Ages about as well as milk!
13 February 2008 | by (Bradenton, Florida) – See all my reviews

Aside from wine and cheese, not all things age well. Like a gallon of milk, over time this film has started to sour--thanks mostly to changing and improving film-making. In fact, had this film been made just a year or two later, it would have been much easier to sit through. Unfortunately, this can be said of most films made in 1929. This was a transition period in which silent films were changing to sound and the technology frankly wasn't very good. Plus, since this was all new territory, the films tended to be very, very stagy--mostly because the sound men had no idea how to compensate for people as they moved away or towards microphones. This is all painfully obvious with ALIBI. Some characters are loud and easy to understand, others appear as if whispering and others have their voices fade as they move. Additionally, the film looked a lot like a play in parts as they used very long single shots with few inter-cut scenes. Plus, it was obvious some scenes were originally filmed as silent because the standard 24 frames per second (used for all sound films) made these segments seem like people were moving too quickly (as silents were filmed anywhere from 16 to 22 frames per second).

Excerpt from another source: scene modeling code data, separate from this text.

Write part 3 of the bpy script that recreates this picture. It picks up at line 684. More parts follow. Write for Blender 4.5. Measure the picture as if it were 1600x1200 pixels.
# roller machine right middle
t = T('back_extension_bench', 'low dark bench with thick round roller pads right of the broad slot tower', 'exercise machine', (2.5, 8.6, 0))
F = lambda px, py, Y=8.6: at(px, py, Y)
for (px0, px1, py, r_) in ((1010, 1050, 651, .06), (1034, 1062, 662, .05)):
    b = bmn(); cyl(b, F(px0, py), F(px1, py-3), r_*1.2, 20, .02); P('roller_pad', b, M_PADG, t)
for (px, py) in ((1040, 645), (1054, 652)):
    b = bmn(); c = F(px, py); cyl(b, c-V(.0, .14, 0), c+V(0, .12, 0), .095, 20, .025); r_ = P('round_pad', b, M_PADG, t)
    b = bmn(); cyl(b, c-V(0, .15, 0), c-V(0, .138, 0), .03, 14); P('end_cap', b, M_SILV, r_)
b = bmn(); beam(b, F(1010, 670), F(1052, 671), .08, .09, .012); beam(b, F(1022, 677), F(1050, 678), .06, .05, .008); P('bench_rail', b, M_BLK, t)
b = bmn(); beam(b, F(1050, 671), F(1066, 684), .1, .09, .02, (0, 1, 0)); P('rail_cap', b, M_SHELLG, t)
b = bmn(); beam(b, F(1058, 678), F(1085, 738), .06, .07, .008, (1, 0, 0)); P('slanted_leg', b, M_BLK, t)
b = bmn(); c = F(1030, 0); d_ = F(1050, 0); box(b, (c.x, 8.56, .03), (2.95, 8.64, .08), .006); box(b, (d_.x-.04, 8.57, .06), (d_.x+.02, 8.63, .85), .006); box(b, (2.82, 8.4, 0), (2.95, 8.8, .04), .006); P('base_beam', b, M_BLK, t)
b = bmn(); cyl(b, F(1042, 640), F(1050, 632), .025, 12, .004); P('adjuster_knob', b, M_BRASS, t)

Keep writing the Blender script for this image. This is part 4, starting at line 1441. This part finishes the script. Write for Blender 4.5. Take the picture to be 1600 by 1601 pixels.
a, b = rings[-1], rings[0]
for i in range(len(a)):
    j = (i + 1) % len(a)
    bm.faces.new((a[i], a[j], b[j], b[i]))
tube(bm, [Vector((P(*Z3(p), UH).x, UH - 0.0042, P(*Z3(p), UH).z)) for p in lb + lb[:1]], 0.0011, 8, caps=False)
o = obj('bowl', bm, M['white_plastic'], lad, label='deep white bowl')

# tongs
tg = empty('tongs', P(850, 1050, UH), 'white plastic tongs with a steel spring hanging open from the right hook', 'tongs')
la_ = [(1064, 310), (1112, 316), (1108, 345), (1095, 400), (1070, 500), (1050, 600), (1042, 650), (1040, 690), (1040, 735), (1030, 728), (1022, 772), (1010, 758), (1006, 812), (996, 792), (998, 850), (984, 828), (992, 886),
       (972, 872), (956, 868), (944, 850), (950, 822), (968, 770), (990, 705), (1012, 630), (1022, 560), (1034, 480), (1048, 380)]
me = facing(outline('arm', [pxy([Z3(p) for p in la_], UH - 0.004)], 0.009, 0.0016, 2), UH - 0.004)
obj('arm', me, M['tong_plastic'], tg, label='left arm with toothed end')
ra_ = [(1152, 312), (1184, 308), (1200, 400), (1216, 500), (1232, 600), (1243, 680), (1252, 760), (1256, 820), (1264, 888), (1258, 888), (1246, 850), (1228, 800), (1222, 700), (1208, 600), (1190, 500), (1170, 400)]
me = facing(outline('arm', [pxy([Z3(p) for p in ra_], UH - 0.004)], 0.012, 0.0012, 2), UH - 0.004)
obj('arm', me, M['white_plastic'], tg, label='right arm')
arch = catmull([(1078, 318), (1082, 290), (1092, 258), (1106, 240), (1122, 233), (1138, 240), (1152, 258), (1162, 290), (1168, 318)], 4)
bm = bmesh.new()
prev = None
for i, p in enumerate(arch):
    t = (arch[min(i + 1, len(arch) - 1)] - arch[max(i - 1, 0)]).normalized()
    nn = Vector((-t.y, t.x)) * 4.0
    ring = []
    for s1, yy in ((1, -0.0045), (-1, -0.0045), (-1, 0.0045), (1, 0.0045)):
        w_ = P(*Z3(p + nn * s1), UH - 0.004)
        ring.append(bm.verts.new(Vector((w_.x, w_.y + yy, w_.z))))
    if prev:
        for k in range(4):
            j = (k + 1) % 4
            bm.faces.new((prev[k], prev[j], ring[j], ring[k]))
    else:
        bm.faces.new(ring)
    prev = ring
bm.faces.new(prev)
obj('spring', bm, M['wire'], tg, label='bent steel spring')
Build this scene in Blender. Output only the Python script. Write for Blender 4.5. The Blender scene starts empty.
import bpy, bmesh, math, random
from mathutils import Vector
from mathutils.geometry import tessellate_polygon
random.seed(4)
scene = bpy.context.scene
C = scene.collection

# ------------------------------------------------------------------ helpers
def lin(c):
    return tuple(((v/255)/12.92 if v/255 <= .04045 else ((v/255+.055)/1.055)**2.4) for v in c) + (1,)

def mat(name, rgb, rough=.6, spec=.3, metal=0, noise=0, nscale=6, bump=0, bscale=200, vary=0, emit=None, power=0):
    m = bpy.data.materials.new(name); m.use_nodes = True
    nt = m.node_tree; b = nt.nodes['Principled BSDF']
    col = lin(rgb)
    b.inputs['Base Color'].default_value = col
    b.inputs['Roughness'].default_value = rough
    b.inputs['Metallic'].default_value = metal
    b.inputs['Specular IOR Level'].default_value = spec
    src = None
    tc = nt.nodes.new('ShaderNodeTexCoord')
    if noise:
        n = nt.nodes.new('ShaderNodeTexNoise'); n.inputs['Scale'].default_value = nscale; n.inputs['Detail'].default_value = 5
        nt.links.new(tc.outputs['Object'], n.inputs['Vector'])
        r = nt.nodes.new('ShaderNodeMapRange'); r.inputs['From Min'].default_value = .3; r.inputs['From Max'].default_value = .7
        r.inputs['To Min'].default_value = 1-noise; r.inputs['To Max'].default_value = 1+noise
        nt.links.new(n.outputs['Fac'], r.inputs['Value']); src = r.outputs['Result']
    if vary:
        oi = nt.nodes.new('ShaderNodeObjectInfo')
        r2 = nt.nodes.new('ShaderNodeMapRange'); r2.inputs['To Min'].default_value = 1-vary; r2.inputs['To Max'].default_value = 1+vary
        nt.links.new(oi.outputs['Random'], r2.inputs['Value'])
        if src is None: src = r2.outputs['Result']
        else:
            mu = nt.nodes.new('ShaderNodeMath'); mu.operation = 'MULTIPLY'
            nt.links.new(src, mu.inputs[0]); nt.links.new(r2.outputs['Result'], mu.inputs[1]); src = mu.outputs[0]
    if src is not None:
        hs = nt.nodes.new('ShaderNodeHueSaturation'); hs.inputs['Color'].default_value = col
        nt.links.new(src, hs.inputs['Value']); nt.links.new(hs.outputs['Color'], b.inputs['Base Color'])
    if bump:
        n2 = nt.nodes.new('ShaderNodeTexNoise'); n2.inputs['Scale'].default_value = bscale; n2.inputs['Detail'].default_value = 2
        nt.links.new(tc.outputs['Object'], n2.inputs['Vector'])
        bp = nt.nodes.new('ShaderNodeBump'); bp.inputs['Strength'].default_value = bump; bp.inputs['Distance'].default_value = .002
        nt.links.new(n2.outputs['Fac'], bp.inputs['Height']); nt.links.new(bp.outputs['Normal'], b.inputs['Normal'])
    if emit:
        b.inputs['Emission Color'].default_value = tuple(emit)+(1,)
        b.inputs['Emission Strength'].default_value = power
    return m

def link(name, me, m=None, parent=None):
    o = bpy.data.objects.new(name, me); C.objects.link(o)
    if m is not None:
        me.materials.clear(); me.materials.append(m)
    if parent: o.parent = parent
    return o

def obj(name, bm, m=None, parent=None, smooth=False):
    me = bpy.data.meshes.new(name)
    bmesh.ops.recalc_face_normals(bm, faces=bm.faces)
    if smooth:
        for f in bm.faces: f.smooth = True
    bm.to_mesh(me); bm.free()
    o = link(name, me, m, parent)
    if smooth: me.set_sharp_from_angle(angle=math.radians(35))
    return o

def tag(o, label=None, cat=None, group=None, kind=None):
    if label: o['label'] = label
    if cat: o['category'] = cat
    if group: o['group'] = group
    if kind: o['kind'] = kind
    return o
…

As for the plot, it's a crime drama with a lot to like and a lot to hate. I liked how, at times, the film was rather gritty--particularly in the last few minutes (the building scene at the very end was amazingly tough and memorable--one of the best death scenes in film history). Some may also like how the cops in the film pretty much ignore the Bill of Rights--and weren't above slapping a confession out or someone or threatening them with guns! Some may also be appalled, but this is truly Film Noir-like in its sensibilities. But, the plot also is really stupid at times--with some of the dumbest criminals you'll ever see in films, clichés galore and a very sappy death scene that will practically make you cringe.

Now as for the plot. For 1929, it was really quite good. If we'd had IMDb and the internet back then, a score of 7 or 8 wouldn't be unexpected. However, by today's standards, I'd have a hard time giving it anything more than a 2 or 3. So, splitting the difference, a 5 seems appropriate--for the time, a very good film but when seen today, it's terribly old fashioned and dull.